- **Data block**:
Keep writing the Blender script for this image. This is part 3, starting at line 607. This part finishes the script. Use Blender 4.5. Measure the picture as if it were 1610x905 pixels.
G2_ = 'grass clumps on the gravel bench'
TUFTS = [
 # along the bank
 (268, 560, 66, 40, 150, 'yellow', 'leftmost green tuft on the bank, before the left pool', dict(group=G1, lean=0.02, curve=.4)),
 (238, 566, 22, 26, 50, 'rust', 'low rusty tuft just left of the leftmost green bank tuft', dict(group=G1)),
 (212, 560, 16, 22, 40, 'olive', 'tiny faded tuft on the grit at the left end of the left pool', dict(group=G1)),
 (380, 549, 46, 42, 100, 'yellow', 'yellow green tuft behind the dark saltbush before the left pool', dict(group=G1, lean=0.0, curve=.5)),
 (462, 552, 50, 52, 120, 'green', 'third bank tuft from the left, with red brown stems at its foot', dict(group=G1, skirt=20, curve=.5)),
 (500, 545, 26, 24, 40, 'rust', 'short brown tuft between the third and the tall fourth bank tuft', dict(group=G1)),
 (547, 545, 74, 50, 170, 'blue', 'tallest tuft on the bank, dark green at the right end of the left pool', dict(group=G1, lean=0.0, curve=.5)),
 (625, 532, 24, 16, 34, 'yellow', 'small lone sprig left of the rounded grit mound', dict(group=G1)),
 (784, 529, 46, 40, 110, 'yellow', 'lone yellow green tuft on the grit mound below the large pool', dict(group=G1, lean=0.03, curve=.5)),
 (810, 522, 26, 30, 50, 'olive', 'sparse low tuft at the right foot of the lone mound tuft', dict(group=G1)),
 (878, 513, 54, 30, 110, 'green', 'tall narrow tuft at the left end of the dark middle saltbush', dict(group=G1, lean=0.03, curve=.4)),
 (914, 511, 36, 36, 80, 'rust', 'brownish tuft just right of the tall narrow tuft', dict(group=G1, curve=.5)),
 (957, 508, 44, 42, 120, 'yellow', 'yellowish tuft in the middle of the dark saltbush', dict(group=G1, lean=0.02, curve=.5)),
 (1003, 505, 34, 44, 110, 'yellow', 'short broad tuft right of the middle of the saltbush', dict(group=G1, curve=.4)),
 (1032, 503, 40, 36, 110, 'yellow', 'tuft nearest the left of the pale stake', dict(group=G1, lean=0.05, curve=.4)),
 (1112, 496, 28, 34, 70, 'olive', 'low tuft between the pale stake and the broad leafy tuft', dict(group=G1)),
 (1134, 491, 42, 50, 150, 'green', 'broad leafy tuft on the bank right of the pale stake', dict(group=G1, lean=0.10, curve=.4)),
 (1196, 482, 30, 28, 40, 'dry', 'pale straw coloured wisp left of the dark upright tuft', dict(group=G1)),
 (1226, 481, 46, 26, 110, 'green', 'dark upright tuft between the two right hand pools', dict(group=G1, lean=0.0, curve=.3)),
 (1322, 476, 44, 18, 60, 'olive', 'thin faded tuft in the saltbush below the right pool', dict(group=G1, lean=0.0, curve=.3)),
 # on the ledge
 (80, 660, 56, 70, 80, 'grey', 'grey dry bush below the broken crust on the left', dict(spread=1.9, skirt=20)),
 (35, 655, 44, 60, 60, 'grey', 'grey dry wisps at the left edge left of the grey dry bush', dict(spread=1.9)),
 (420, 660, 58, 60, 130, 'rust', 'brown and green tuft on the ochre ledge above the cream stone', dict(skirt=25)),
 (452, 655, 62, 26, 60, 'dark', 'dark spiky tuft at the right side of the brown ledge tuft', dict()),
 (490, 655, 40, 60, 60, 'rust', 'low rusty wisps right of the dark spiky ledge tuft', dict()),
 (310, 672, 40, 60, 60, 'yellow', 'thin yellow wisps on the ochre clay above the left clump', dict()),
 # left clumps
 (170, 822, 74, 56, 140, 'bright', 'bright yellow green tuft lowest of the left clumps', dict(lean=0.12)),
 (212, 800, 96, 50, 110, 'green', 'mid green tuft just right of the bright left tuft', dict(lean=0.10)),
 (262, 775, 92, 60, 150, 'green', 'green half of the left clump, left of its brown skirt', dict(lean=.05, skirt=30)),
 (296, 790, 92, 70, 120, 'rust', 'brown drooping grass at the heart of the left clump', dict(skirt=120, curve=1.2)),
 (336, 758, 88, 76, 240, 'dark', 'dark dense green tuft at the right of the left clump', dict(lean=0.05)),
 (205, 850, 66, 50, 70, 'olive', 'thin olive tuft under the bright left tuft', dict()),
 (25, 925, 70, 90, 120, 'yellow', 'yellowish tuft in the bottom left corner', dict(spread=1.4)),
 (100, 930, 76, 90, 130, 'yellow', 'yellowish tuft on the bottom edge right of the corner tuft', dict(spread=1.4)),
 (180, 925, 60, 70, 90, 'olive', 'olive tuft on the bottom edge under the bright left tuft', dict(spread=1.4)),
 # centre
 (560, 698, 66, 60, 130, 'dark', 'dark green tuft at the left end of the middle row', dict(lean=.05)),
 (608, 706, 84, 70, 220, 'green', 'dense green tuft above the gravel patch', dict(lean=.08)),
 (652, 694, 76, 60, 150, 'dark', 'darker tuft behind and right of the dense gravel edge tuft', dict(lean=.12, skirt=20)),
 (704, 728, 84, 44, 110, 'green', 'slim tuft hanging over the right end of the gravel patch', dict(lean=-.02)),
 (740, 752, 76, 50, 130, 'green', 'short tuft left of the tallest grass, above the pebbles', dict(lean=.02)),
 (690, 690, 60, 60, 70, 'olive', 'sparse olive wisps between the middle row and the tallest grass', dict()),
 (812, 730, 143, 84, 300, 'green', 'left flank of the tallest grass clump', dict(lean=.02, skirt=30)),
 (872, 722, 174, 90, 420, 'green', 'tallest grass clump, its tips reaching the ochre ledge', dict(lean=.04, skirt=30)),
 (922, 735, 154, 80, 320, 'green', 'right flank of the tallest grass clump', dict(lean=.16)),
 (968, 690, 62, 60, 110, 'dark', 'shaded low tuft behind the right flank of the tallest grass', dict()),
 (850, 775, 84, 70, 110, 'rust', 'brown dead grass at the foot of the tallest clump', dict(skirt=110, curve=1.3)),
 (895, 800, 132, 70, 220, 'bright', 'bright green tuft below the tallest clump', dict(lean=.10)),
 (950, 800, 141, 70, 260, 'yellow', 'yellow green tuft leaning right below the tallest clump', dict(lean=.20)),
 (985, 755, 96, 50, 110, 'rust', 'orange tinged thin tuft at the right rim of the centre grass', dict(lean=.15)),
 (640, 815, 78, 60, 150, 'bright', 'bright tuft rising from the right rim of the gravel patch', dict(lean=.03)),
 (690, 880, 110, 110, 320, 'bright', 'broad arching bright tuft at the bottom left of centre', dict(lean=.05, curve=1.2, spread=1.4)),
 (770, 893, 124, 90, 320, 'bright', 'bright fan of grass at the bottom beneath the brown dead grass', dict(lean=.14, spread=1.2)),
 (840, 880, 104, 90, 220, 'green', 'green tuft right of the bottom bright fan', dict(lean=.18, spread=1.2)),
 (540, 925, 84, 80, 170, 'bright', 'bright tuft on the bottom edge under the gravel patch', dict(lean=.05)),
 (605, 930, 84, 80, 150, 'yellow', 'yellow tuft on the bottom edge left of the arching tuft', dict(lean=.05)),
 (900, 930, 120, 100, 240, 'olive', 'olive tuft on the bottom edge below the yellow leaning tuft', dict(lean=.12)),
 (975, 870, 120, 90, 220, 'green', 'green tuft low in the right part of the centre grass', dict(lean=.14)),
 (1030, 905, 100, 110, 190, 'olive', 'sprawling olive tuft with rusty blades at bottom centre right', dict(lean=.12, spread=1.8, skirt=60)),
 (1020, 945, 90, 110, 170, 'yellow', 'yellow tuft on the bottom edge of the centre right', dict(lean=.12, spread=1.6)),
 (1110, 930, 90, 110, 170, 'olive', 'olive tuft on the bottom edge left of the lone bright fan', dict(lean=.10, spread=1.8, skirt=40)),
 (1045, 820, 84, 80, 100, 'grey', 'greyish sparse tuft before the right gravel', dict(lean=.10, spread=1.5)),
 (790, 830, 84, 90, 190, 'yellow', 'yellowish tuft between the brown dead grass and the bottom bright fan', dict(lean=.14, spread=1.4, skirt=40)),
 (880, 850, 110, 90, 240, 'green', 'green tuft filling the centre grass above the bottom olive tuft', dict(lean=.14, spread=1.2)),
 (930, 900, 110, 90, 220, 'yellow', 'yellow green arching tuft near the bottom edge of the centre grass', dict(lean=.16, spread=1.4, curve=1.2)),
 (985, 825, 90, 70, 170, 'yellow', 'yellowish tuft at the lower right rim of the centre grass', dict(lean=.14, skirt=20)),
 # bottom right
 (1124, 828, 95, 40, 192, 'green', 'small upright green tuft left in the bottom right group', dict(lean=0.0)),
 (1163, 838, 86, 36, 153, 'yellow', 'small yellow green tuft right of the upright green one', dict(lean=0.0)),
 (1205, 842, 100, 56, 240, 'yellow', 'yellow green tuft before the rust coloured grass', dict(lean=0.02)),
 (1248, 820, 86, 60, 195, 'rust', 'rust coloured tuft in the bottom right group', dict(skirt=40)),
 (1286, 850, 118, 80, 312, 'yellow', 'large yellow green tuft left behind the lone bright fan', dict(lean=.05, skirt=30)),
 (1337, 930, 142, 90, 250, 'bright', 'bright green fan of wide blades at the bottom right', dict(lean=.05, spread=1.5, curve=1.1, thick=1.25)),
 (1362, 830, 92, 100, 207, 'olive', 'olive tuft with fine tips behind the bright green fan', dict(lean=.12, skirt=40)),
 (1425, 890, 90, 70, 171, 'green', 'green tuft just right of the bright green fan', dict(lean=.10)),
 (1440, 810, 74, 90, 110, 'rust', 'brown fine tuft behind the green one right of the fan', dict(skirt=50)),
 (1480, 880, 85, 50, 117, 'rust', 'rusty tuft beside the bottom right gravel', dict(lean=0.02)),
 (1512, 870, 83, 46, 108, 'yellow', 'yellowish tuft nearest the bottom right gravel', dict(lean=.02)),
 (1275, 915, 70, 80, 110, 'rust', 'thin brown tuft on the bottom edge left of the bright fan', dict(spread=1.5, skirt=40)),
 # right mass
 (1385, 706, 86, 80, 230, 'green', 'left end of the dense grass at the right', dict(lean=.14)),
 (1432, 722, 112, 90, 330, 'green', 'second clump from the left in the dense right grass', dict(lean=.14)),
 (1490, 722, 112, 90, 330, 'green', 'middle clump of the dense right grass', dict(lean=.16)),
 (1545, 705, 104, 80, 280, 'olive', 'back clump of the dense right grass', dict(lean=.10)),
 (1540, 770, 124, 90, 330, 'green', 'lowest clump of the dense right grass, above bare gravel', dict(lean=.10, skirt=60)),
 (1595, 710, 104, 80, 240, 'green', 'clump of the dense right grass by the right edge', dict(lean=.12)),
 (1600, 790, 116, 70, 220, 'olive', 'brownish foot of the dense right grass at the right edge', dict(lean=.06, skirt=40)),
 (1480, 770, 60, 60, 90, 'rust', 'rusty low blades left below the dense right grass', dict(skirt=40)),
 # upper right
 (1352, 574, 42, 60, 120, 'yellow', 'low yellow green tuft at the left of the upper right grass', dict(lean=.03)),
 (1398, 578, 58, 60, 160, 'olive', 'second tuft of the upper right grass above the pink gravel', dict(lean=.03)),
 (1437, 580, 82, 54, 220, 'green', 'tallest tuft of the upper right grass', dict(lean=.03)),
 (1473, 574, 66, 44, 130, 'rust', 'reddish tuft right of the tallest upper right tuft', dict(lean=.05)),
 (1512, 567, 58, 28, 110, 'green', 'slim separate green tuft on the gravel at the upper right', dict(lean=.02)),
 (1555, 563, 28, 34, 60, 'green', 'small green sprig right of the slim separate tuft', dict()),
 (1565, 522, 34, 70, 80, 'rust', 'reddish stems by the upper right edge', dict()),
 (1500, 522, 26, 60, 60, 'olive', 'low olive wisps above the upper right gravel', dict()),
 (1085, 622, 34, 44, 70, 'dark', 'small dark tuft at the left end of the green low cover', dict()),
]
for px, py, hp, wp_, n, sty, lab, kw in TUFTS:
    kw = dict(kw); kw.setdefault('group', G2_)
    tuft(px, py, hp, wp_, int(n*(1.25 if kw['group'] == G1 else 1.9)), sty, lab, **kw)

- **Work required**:
Read the data above and pull out each line that holds the string "part".

- **Solution**:
Keep writing the Blender script for this image. This is part 3, starting at line 607. This part finishes the script. Use Blender 4.5. Measure the picture as if it were 1610x905 pixels.
 (975, 870, 120, 90, 220, 'green', 'green tuft low in the right part of the centre grass', dict(lean=.14)),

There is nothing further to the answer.